There is thus a lack of consensus with respect to protection of a TV format under the copyright regime. One common point seems to be the understanding that a TV format needs to be materialized in a script setting out rules as specifically as possible, in order to escape the objection of being no more than a generic idea. But even where a TV format can qualify as a copyright work, proving infringement in a particular case may be difficult,as evidenced by the Survive/Survivor cases in the Netherlands and in the U.S.

The above perhaps shows the possibilities of TV format copyright protection in Serbia, given the broad definition of a copyright work as “an author’s original intellectual creation, expressed in a certain form”.

Availability of protection under the doctrines of unfair competition and parasitic behaviour

Since the copyright protection of TV formats does not provide sufficient certainty to the creators who seek protection, it is worth considering whether the concept of unfair competition may be a satisfactory alternative.
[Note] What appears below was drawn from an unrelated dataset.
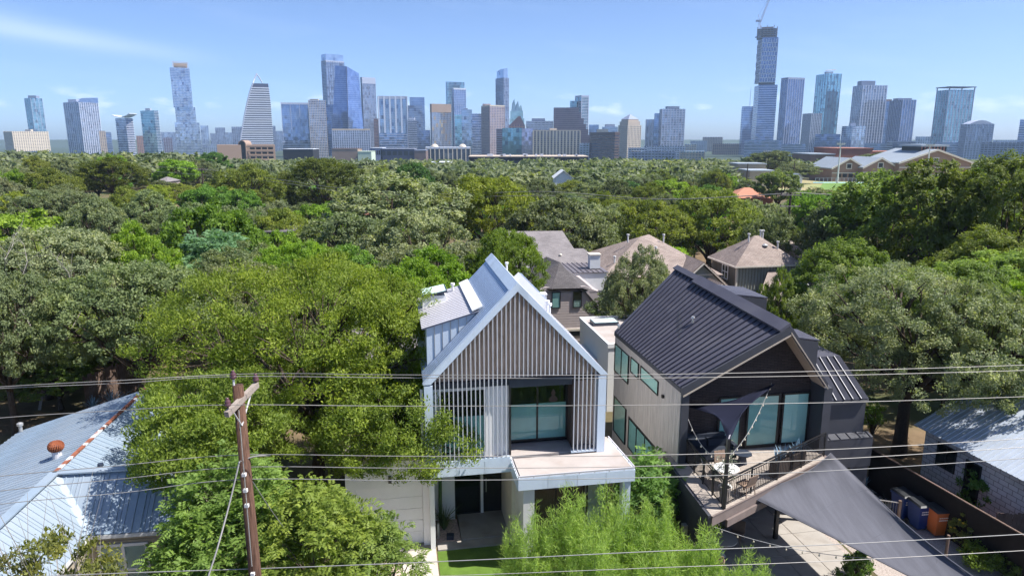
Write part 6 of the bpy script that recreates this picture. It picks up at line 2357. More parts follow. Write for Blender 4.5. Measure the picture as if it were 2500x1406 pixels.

Protection under the unfair competition rules does not require that the matter under protection is an original work of authorship. Unfair protection rules protect invested money and efforts put into the creation of a product or a service from free riding. In the French court case concerning the allegations of copying by the private TV channel TF1, the Court of Appeal in Versailles treated format rights under the rules of unfair competition. Antenne 2 broadcasted the reality program La Nuit des Heros; its presenter resigned and two months later started to present similar reality shows on the TF1. In September 1992, the court held (as described in a helpful article by Jean Castelain and Christine Caron) that TF1 unduly took advantage of the program broadcasted by the plaintiff, Antenne 2: “[I]t is not acceptable to plagiarize the show of a competitor, by adopting, beyond the theme, composition, editing, and duration, the structure of sequences and the style of presentation.” The court found the confusion between the shows to be “assured.”

As the judgment by the Versailles Court of Appeal illustrates, unfair competition doctrine presupposes the existence of a competitive relationship between the owner of the TV format and the alleged infringer, and it requires a likelihood of confusion.

Serbian Law on Trade (2010) defines in Article 50 unfair market competition as an “activity of a trader directed against another trader, i.e. competitor, which infringes upon the code of business ethics and good business practices and causes or could cause damage to such other trader, i.e. competitor.” The illustrative list of activities that are considered as acts of unfair competition, in the same Article, includes the sale of goods with signs, data or shapes which reasonably cause confusion among consumers with respect to the origin, the quality and other characteristics of the goods.

French law also knows of the doctrine of parasitic behaviour; the doctrine prohibits appropriation of another’s distinctive achievement. Article 1382 of Code Civil prescribes: “Any act whatever of man, which causes damage to another, obliges the one by whose fault it occurred to compensate.” There is no requirement of a competitive relationship or of the likelihood of confusion.

While Serbian courts have not formulated a distinct doctrine of parasitic behaviour, the Serbian law imposes, just like the French law, a general ban on causing damage to another (Article 154 of the Serbian Law on Obligations (1978)). This is yet another legal avenue that could be pursued against alleged TV format infringers. However, it still remains to be seen how Serbian courts would react to such an argument, or indeed any other potential argument described in this post as a means of protecting the rights in a TV format.